Violence Awareness in Afghanistan

There is a lot of violence that happens, and it can’t all be written about because not everything should be written about,” a staff writer at The New York Times Magazine remarked. At the same time, though, contemporary studies of political violence rely heavily on data reported primarily from major national and international news media reports. This contradiction raises critical questions about public and policy elite awareness and perceptions of ongoing global crises.

It also begs the question: to what extent are written records of global violence accurate? More importantly, if our worldview is shaped by news reports, are we fundamentally missing significant aspects of political and human rights violence around the world?

This crucial and disturbing possibility is at the heart of the research by Andrew Shaver and his Political Violence Lab (PVL) at the University of California, Merced. Their work aims to capture a clearer, on-the-ground signal directly from those afflicted by political violence, revealing potential editorial biases and enhancing the predictability of conflicts.

Enter RIWI.

RIWI’s data was used by PVL in their independent academic validation of anonymous voices reporting violence in Afghanistan. This collaboration involved analyzing existing RIWI datasets and collecting new data commissioned by PVL. One notable study focused on women’s safety perceptions during the Taliban takeover in Afghanistan. This data was collected as the Taliban was seizing power and the US was withdrawing. At that time, RIWI was conducting real-time surveys of Afghans, asking them if they felt safe, if women could travel safely in their areas, and more generally if their lives were at risk with the Taliban.

More recently, PVL and RIWI conducted research in Pakistan ahead of the 2024 general election. We carried out an online, real-time, anonymous survey across all territories and districts, asking people if they had firsthand knowledge of various forms of violence, including ethnic violence, insurgency, mob violence, lynching, abduction, forced disappearance, unpaid labor, sexual harassment, workplace discrimination, forced marriage, honor killings, and torture. Along with the location, we collected data on the ethnic communities targeted by the reported violence.

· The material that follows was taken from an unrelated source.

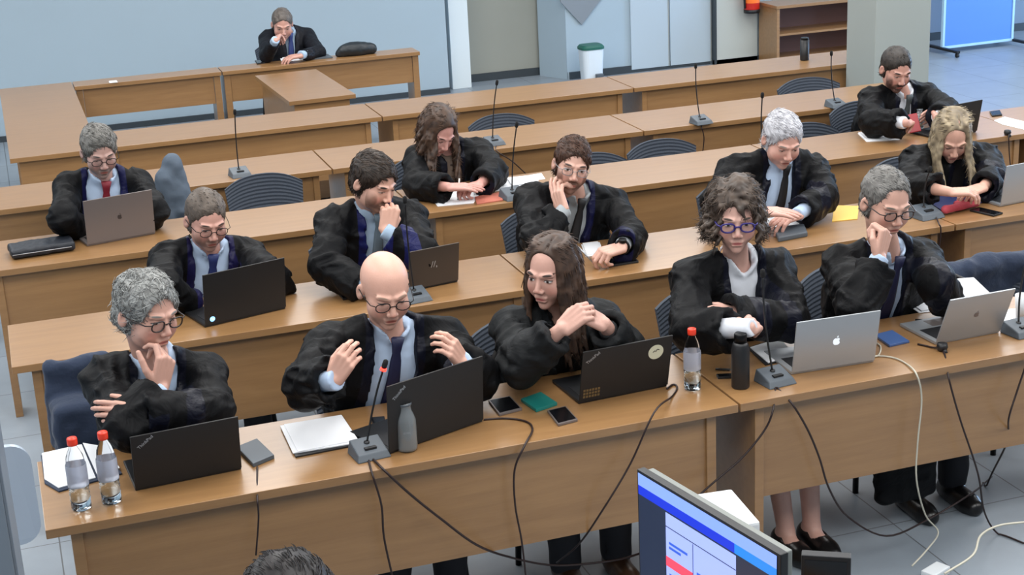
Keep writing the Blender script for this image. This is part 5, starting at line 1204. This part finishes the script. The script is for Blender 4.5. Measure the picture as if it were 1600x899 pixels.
for x_, y_ in ((-1.2, -.2), (-1.2, .25), (.45, .25), (.45, -.2)): box('leg', (x_-.02, y_-.02, 0), (x_+.02, y_+.02, .7195), M['blackmetal'], ck)
# charger brick and white chair, cabinet
pc = onz(1462, 893, .02); cb = empty('power_adaptor', (pc.x, pc.y, 0), .4, 'small white power adaptor on the floor at the bottom right', 'adaptor'); box('casing', (-.05, -.03, .001), (.05, .03, .032), M['white'], cb, bevel=.006)
wc = empty('white_chair', (-.30, 4.33, 0), .1, 'white plastic chair with rounded back at the left edge', 'chair')
def rrect(w, h, r, n=8): return [(sx*(w-r)+r*math.cos(a), sz*(h-r)+r*math.sin(a)) for sx, sz, a0 in ((1, 1, 0), (-1, 1, PI/2), (-1, -1, PI), (1, -1, 1.5*PI)) for a in [a0+PI/2*k/n for k in range(n+1)]]
bm = bmesh.new(); R_ = rrect(.235, .155, .06); a = [bm.verts.new((x, -.01*abs(x)/.2, .93+z)) for x, z in R_]; b = [bm.verts.new((x, .02-.01*abs(x)/.2, .93+z)) for x, z in R_]; bm.faces.new(a); bm.faces.new(b[::-1])
for i in range(len(R_)): bm.faces.new((a[i], a[(i+1) % len(R_)], b[(i+1) % len(R_)], b[i]))
M['wplastic'] = plain('translucent_white_plastic', srgb(172, 184, 198), .25); fin(bm, 'backrest', M['wplastic'], wc)
box('seat', (-.22, -.44, .44), (.22, -.01, .47), M['wplastic'], wc, bevel=.012)
for s in (-1, 1):
    tube('leg', [V(s*.19, -.40, .44), V(s*.21, -.43, 0)], .012, M['steel'], wc); tube('leg', [V(s*.19, -.03, .44), V(s*.21, .03, 0)], .012, M['steel'], wc); tube('back_support', [V(s*.14, -.02, .45), V(s*.14, .03, .85)], .009, M['steel'], wc)
cbn = empty('metal_cabinet', (-.35, 3.3, 0), 0, 'grey upright cabinet cut off by the left edge before the white chair', 'cabinet'); box('carcass', (-.3, 0, 0), (.238, .4, 1.9), plain('cabinet_grey', srgb(108, 120, 132), .5), cbn, bevel=.006); box('door', (-.29, -.012, .05), (.23, -.001, 1.88), plain('cabinet_door', srgb(108, 120, 132), .45), cbn)

# ------------------------------------------------------------------ against the far wall
bn = empty('pedal_bin', (5.40, 13.86, 0), 0, 'white pedal bin with a green lid against the far wall', 'bin')
bm = bmesh.new(); n = 24; pr = [(.80, 0), (.86, .02), (1, .35), (0, .35)]
def sq(a, r): c, s = math.cos(a), math.sin(a); return (math.copysign(abs(c)**.5, c)*r, math.copysign(abs(s)**.5, s)*r*.85)
rings = [[bm.verts.new((*sq(2*PI*k/n, .112*r_), z_)) for k in range(n)] for r_, z_ in ((.80, .004), (.84, .02), (1, .33))]
for a, b in zip(rings, rings[1:]):
    for k in range(n): bm.faces.new((a[k], a[(k+1) % n], b[(k+1) % n], b[k]))
bm.faces.new(rings[0][::-1]); bm.faces.new(rings[-1]); fin(bm, 'bin_body', plain('bin_white', srgb(214, 224, 232), .4), bn, smooth=False)
bm = bmesh.new(); rings = [[bm.verts.new((*sq(2*PI*k/n, .112*r_), z_)) for k in range(n)] for r_, z_ in ((1.06, .331), (1.06, .352), (.9, .372))]
for a, b in zip(rings, rings[1:]):
    for k in range(n): bm.faces.new((a[k], a[(k+1) % n], b[(k+1) % n], b[k]))
bm.faces.new(rings[0][::-1]); bm.faces.new(rings[-1]); fin(bm, 'lid', plain('bin_green', srgb(30, 92, 80), .45), bn)
box('pedal', (.005, -.13, .01), (.075, -.085, .10), M['grey'], bn, bevel=.006)
bc = empty('bookcase', (7.28, 13.66, 0), 0, 'low open bookcase with two empty shelves beside the column', 'bookcase')
for x_ in (0, 1.16): box('side_panel', (x_, 0, 0), (x_+.03, .38, .56), M['pine'], bc)
box('top_panel', (-.01, -.01, .561), (1.2, .39, .59), M['pine'], bc); box('shelf', (.032, .01, .29), (1.158, .37, .31), M['pine'], bc); box('shelf', (.032, .01, .04), (1.158, .37, .06), M['pine'], bc); box('back_panel', (.03, .372, .03), (1.16, .38, .56), plain('back_board', srgb(112, 84, 80), .6), bc, bevel=0)
fe = empty('fire_extinguisher', (7.17, 13.98, .50), 0, 'red fire extinguisher hung on the far wall above the bookcase end', 'extinguisher')
lathe('cylinder', [(0, 0), (.06, 0), (.075, .02), (.078, .05), (.078, .42), (.05, .48), (.02, .5), (0, .5)], plain('extinguisher_red', srgb(196, 36, 24), .35), fe); lathe('base_ring', [(.06, -.005), (.08, 0), (.08, .035), (.076, .035)], M['black'], fe)
lathe('label_band', [(.0785, .10), (.0785, .2)], plain('orange_label', srgb(255, 120, 40), .5), fe); tube('hose', catmull([V(0, -.03, .52), V(-.08, -.04, .45), (-.095, -.03, .2), (-.085, -.02, .05)], 6), .011, M['black'], fe); box('handle', (-.015, -.09, .5), (.015, .03, .53), M['black'], fe)
box('wall_bracket', (-.03, .078, .2), (.03, .118, .4), M['steel'], fe)
w_ = empty('whiteboard', (9.38, 13.36, 0), .03, 'mobile board with blue light painted in, on castors at the right of the far wall', 'board')
box('panel', (-.40, 0, .075), (.40, .02, 1.85), plain('board_face_blue_lit', srgb(92, 140, 214), .4), w_); fr = plain('board_frame', srgb(176, 214, 240), .4)  # blue light falling on the board is put into its face colour
for n_, lo_, hi_ in (('frame', (-.425, -.008, .05), (-.40, .028, 1.88)), ('frame', (.40, -.008, .05), (.425, .028, 1.88)), ('frame', (-.40, -.008, .05), (.40, .028, .075)), ('frame', (-.40, -.008, 1.85), (.40, .028, 1.88))): box(n_, lo_, hi_, fr, w_)
for s in (-1, 1):
    box('foot', (s*.43-.02, -.28, .045), (s*.43+.02, .30, .07), M['black'], w_)
    for yy in (-.26, .27): c_ = tube('castor', [V(s*.43-.012, yy, .024), V(s*.43+.012, yy, .024)], .022, M['black'], w_, 14)
struct('wall_shaded_strip', (8.62, 14.05, 0), (9.02, 14.099, 2.1), plain('strip_shade_grey', srgb(84, 88, 96), .7))  # dark slab added in place of a shaded strip of wall
# ------------------------------------------------------------------ light
def area(name, loc, size, power, col, rot=(0, 0, 0), sy=None):
    l = bpy.data.lights.new(name, 'AREA'); l.energy = power; l.color = col; l.size = size
    if sy: l.shape = 'RECTANGLE'; l.size_y = sy
    o = bpy.data.objects.new(name, l); COL.objects.link(o); o.location = loc; o.rotation_euler = rot; return o
for x in (-1.6, 1.7, 5.0, 8.3):
    for y in (2.2, 5.2, 8.2, 11.4):
        area('ceiling_lamp', (x, y, 3.36), 2.2, 66, (1, .985, .96), sy=1.8)
area('window_light', (13.5, 11.0, 1.9), 4.5, 420, (.45, .68, 1), (0, math.radians(80), 0), sy=2.4)
w = bpy.data.worlds.new('world'); SC.world = w; w.use_nodes = True
w.node_tree.nodes['Background'].inputs[0].default_value = (.62, .72, .85, 1); w.node_tree.nodes['Background'].inputs[1].default_value = .28
SC.view_settings.view_transform = 'Standard'; SC.view_settings.look = 'None'; SC.view_settings.gamma = 1
SC.view_settings.exposure = .22
SC.view_settings.use_curve_mapping = False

With this firsthand data, PVL is revolutionizing the logic of data collection on political violence by turning its logic on its head. Rather than passively taking news reports at face value, they work with local reporters in Pakistan to confirm the veracity of the reports collected through RIWI’s anonymous online survey. While this process is ongoing, the results so far are promising, as shown in the accompanying image, which indicates that many instances of human rights abuses reported through the survey have been validated by local journalists.

PVL is currently validating another online, anonymous survey conducted by RIWI in Bangladesh. This survey captures various types of violence at a granular level ahead of the 2024 general election. This ongoing research by PVL further demonstrates the value of combining on-the-ground perspectives with large-scale data collection methods.